そして、松たか子の独白。すげー丁寧に説明してくれるじゃん。確かにこの恨みを語ってから殺したいだろうけど、すげー語るじゃん。
「生身の人間はそんなこと言わない。そんなやり取りしない」があると冷めるんだよなー。小説なら成立しても、ドラマや映画でしゃべらせると成立しない会話やセリフというものはある。そこが映画の脚本と演出の腕の見せどころですよ。


●演出編
劇中、客室からホテル外観へのズームアウトが何度もありましたが、どういう効果をもたらしているのか分かりませんでした。
物語はホテルの中しかないので、画がもたない。そのためにカメラをぐるぐる回すか役者のアップばかりになるのはつまんない。これは映画だぞ。テレビドラマじゃないんだ。
長澤まさみピンチのとき、雨がいきなりザッザーザと本降り(©岡村靖幸『だいすき』)になる演出。下手か!ダサい!そもそも雨になる必要性は物語上も演出上もなかったぞ。
事件解決後のエピローグが長い。役者名のテロップが出た以降、全部いらなくない?後日の食事会いる?普通にお客として泊まりにきて洒落た会話をしておしまいでよくない?

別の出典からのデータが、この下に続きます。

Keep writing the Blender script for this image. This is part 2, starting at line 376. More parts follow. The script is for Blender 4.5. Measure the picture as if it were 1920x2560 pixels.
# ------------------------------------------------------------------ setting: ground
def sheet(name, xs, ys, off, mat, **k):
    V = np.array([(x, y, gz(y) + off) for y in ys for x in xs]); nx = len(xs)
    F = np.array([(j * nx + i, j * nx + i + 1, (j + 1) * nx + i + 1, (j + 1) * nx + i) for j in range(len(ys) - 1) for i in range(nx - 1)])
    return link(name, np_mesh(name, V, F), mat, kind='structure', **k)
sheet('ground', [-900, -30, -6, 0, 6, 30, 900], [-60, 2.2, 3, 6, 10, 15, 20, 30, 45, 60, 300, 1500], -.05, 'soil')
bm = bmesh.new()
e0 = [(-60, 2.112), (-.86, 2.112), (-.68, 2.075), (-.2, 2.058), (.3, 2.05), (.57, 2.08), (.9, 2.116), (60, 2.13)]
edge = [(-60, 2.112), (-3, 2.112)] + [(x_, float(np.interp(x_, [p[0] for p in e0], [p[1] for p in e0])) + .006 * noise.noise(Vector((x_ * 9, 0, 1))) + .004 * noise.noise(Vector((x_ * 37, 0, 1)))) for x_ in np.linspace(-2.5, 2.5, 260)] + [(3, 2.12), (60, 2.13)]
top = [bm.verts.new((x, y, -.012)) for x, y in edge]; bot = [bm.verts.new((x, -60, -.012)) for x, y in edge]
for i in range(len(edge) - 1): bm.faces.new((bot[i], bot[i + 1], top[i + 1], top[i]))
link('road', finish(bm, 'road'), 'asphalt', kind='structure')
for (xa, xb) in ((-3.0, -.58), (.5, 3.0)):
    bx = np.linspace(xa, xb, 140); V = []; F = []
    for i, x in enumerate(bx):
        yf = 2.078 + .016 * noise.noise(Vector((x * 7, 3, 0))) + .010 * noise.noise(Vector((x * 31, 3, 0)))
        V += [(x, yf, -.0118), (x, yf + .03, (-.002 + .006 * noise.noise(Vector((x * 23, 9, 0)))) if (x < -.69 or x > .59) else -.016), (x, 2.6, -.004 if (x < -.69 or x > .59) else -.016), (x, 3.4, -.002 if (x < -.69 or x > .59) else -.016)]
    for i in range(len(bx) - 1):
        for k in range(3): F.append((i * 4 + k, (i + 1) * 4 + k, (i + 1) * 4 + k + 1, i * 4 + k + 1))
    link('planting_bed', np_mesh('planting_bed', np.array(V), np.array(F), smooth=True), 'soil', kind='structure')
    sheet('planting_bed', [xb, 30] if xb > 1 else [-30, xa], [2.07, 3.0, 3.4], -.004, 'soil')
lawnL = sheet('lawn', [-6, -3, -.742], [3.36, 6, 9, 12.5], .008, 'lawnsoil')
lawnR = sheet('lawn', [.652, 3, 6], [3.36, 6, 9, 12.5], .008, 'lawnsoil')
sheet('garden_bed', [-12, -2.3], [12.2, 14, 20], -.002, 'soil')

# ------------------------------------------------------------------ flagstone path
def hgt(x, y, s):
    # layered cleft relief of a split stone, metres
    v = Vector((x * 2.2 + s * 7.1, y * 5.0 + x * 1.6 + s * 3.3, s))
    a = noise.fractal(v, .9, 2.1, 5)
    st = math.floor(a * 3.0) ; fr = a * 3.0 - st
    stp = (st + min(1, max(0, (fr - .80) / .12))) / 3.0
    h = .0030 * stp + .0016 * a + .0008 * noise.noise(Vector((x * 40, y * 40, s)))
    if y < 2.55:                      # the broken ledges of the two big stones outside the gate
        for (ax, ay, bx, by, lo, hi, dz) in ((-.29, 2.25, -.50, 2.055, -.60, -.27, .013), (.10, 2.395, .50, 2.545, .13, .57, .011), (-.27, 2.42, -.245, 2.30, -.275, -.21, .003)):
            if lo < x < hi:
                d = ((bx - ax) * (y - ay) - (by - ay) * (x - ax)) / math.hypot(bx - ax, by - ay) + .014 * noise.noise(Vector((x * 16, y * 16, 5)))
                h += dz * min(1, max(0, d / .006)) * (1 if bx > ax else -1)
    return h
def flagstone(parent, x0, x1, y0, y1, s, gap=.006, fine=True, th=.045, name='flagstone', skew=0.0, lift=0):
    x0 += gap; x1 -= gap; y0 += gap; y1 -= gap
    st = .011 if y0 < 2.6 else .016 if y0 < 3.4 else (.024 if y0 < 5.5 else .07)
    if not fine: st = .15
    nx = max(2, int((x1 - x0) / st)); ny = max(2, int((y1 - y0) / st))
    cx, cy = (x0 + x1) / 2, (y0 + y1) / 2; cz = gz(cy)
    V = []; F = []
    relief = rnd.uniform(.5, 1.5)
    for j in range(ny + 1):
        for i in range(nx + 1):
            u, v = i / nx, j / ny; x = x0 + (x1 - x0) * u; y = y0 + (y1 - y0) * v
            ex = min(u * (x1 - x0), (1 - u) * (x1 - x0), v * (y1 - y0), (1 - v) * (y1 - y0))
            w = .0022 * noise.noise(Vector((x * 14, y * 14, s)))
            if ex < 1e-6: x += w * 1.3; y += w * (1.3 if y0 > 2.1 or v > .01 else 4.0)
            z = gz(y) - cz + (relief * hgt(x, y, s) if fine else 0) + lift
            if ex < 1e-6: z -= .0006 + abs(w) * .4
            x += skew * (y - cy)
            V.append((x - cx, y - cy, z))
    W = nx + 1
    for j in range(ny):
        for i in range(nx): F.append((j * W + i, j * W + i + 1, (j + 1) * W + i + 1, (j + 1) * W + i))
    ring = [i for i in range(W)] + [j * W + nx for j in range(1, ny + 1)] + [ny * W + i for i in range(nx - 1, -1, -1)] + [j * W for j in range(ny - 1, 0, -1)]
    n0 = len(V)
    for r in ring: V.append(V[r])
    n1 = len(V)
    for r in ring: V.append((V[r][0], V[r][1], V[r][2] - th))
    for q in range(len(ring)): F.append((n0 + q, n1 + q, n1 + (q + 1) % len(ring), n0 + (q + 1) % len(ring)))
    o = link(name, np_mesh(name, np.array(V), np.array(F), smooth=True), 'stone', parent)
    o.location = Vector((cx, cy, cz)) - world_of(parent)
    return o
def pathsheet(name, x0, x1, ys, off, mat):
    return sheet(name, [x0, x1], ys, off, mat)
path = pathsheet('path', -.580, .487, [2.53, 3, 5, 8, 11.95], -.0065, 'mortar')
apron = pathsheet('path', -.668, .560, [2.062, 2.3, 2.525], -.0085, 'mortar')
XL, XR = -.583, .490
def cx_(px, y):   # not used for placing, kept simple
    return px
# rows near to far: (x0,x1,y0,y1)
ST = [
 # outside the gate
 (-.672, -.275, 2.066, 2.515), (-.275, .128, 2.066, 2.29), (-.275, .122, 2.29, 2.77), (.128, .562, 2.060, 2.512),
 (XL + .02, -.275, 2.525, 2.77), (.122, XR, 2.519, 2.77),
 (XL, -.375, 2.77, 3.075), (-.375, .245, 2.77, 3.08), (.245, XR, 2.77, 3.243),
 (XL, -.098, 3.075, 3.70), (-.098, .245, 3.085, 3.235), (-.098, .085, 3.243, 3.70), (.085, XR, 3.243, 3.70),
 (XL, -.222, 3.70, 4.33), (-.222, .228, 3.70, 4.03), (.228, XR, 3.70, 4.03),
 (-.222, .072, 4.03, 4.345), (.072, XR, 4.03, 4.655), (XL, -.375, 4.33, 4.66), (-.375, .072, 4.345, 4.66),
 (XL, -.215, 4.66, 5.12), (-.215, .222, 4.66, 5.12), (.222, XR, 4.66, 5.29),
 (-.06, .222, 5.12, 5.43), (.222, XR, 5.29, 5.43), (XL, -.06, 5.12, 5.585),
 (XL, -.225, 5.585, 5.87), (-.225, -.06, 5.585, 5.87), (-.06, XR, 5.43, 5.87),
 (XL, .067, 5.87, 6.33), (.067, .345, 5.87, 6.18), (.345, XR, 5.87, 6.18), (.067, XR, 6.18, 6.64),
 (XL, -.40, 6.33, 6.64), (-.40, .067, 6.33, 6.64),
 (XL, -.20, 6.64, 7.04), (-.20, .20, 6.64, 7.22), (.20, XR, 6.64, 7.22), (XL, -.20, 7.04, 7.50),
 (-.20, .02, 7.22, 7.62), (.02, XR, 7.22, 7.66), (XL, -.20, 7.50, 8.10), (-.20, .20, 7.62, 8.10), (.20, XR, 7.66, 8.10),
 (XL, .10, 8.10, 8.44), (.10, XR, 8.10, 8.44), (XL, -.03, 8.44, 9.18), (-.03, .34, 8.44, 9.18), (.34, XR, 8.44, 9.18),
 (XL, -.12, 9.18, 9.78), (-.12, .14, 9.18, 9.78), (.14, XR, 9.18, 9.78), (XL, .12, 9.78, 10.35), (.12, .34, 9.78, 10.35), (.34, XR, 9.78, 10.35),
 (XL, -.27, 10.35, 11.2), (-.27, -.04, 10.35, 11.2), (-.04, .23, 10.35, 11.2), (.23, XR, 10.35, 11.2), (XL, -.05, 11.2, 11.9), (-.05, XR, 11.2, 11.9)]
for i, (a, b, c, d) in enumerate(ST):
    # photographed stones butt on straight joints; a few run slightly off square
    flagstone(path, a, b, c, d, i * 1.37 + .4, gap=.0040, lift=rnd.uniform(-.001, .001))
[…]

私は予告編をちゃんと見ていなかったしポスターもろくに見ていなかったのですが、松たか子はちゃんと出ているのね。じゃあ物語後半まで出てこない時点で彼女だと思うお客さん多かったんじゃない?私は何も知らなかったので「おおー」と素直に驚きました。
松たか子の存在はポスターからも予告編からも外していいと思うんだけどなー。見た人だけが知る事実と存在。キャストロールの止め(最後に出てくる役者名)にしっかりと出す、でいいと思うんだけどなー。
そういえば、明石家さんまが友情出演で出ていたのですが、まったく分かりませんでした。後ろ姿だけだったのかな?


キャストはいい役者さんが多く出ていてよかったのですが、木村拓哉松たか子(と小日向文世)、勝地涼前田敦子というキャスティングはあざとすぎてなあー。好きな人は喜ぶのか?私は冷めちゃった(冷めてばっかりだな)。


●キムタク問題
私は木村拓哉作品をほとんど見ていないので「キムタクっぽくない作品」もあるのかもしれませんが、本作は私のイメージするキムタクそのものでした。眉間にシワを寄せる、不機嫌そうに口をすぼめる、ポケットに手を突っ込む。キムタクだ!想像上のキムタクは実在した!
以前『検察側の罪人』を見たときもキムタクだ!と思いましたが、同じような判事と刑事という職業でありながらまったく逆の性質の人間です。


自分のやるべきこと、自分が正しいと思っていることを遂行するためにはどんな手段も辞さないという自分を曲げない『検察側』のキムタクと、自分のやるべきことを遂行するためには自分を曲げることも厭わない『マスカレード・ホテル』のキムタク。これは演じる役の幅であって、演技の幅ではない。演技はおなじみキムタクそのもの。


こんな中途半端な感想だし、「不可解な連続殺人」もよく理解していないので、半年後にはどんな話だったのかもう覚えていないような気がする。そして、この作品は映画である必要があったのかも分からない。2時間ドラマではダメな理由はあるのか。
でも、ヒットしているし原作は3作あるので続編も作られるんだろうなー。次見に行くか分からんけど。